Image: Ellie Mae.

When the housing market performs well, mortgage activity surges, and that's good news for Ellie Mae (ELLI). The provider of on-demand software for the residential mortgage industry has done well in attracting major industry players to become clients thanks to its efficiency-enhancing product offerings, and coming into Wednesday's third-quarter financial report, Ellie Mae shareholders saw no reason to rein in their ambitious expectations for the company's results. As we've seen in past quarters, Ellie Mae was able to surpass those expectations in its current report, and favorable guidance for the rest of the year showed that the company has more room to run. Let's look more closely at how Ellie Mae did in the third quarter and why investors seem more excited than ever about the company's prospects.

Ellie Mae can't stop climbing higher
Ellie Mae continued its long track record of taking high expectations and vaulting beyond them. Revenue climbed 61% to $68.9 million, beating the 46% growth rate that investors had wanted to see from the company. Adjusted net income rose at a nearly identical 62% rate to $13.9 million, and that produced adjusted earnings of $0.45 per share, which were a dime per share higher than the consensus forecast among investors.

Ellie Mae continues to attract more people to its groundbreaking software systems. Its Encompass system saw growth in active user counts of 30% year-over-year to 135,000, and the number of cloud-based subscribers rose at an even faster 47% rate. Six of every seven active users of Encompass are on the cloud version of the software product, and Ellie Mae managed to boost average revenue per user by 24% year-over-year to $520. Seat bookings also hit a new record because of strength in the mortgage industry.

CEO Jonathan Corr summed up the favorable quarter quite simply. "We added more encompass users," Corr said, "drove greater adoption of our services, and continued to see a sustained uptick in the purchase market." Corr also noted how Ellie Mae "help[s] lenders achieve loan quality, regulatory compliance, and operating efficiency" with its software products.

Can anything stop Ellie Mae?
The most interesting thing about Ellie Mae's success is that few people would have predicted strength in the mortgage market at this point in the business cycle. Many investors expected Wells Fargo (WFC 2.73%) and other major residential lenders to see falling mortgage volumes as interest rates started to climb. Yet anticipated higher rates haven't materialized, and hot real estate markets in many areas of the country have driven increased purchase activity, spurring higher mortgage volume and increasing demand for Ellie Mae's support services. Indeed, the rise in seat booking figures suggests that lenders like Wells Fargo are looking to boost their mortgage departments to meet rising demand, and Wells Fargo was an early pilot user for services from Ellie Mae in the past.

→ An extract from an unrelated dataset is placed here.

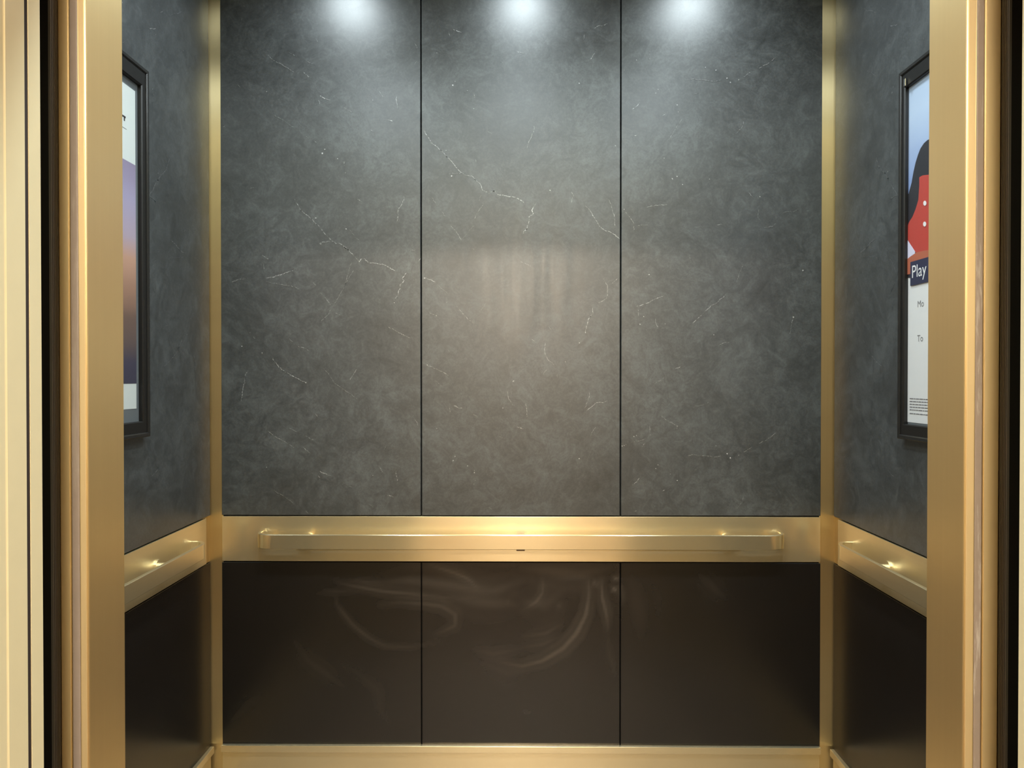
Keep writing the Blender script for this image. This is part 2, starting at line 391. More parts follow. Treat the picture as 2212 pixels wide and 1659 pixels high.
def add_veins(bm, lay, lines, dts, place, nrm, gain=.85, width=.85, lo=None):
    """ribbons of pale crack inlaid on the panel's face: strong in the middle, fading to the edges and the ends"""
    def P(px, py): return place(px, py)
    for pts, w in lines:
        p3 = []
        for i in range(len(pts) - 1):                       # crackle between the given points
            (xa, ya), (xb, yb) = pts[i], pts[i+1]
            n = max(1, int(math.hypot(xb-xa, yb-ya) / 3.0))
            for k in range(n):
                t = k/n; j = .9 if k else .3
                p3.append((xa + (xb-xa)*t + random.uniform(-j, j), ya + (yb-ya)*t + random.uniform(-j, j)))
        p3.append(pts[-1])
        n = len(p3); rows = []
        for i, (x, y) in enumerate(p3):
            a = p3[max(0, i-1)]; b = p3[min(n-1, i+1)]
            dx, dy = b[0]-a[0], b[1]-a[1]; L = math.hypot(dx, dy) or 1
            hw = width * (.6 + .55*w) * random.uniform(.55, 1.35)
            if i in (0, n-1): hw *= .5
            ox, oy = -dy/L*hw, dx/L*hw
            val = gain * w * random.uniform(.55, 1.15) * (.25 if i in (0, n-1) else 1)
            r = []
            for s_, vv in ((-1, 0), (0, val), (1, 0)):
                v = bm.verts.new(P(x + ox*s_, y + oy*s_)); v[lay] = vv; r.append(v)
            rows.append(r)
        for a, b in zip(rows, rows[1:]):
            for k in (0, 1):
                f = bm.faces.new((a[k], a[k+1], b[k+1], b[k])); f.normal_update()
                if f.normal.dot(nrm) < 0: f.normal_flip()
    for (x, y), r in dts:
        c = bm.verts.new(P(x, y)); c[lay] = gain*1.2
        rr_ = [bm.verts.new(P(x + math.cos(t)*r*random.uniform(.8, 1.3), y + math.sin(t)*r*random.uniform(.8, 1.3))) for t in [2*PI*i/8 for i in range(8)]]
        for i in range(8):
            f = bm.faces.new((c, rr_[i], rr_[(i+1) % 8])); f.normal_update()
            if f.normal.dot(nrm) < 0: f.normal_flip()

def slate_panel(name, dims, parent, veins, place, nrm, gain=.85):
    bm = bmesh.new()
    lay = bm.verts.layers.float.new('vein'); wp = bm.verts.layers.float.new('wipe')
    box(bm, *dims, bev=.0012)
    if name == 'upper_panel' and abs(nrm.y) > .5:           # finer face so the wiped area can fade in and out
        pass
    add_veins(bm, lay, veins[0], veins[1], place, nrm, gain)
    KEEP.add(id(bm))
    return finish(name, bm, M['slate'], parent)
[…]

For its part, Ellie Mae has high hopes for the future. For the fourth quarter, Ellie Mae expects revenue of between $59.5 million and $60.5 million, which is substantially higher than the $58 million that investors are currently looking to see. Adjusted earnings of $0.18 to $0.20 per share would actually be slightly below the consensus forecast, reflecting what Ellie Mae sees as normal seasonality. Yet full-year guidance was even more favorable, with revenue of between $248.5 million and $249.5 million representing an $11 million rise from Ellie Mae's previous range, and adjusted earnings of $1.43 to $1.44 per share higher by $0.12 to $0.16 from earlier guidance.

Investors generally reacted favorably to Ellie Mae's news, sending the stock modestly higher in after-market trading following the announcement. In the end, Ellie Mae's growth will rely on continued strength in the housing and mortgage markets, and so anything that stands in the way of good conditions in those markets poses a threat to the mortgage-software specialist's future. For now, Ellie Mae is firing on all cylinders and seems prepared for whatever the market will throw at it.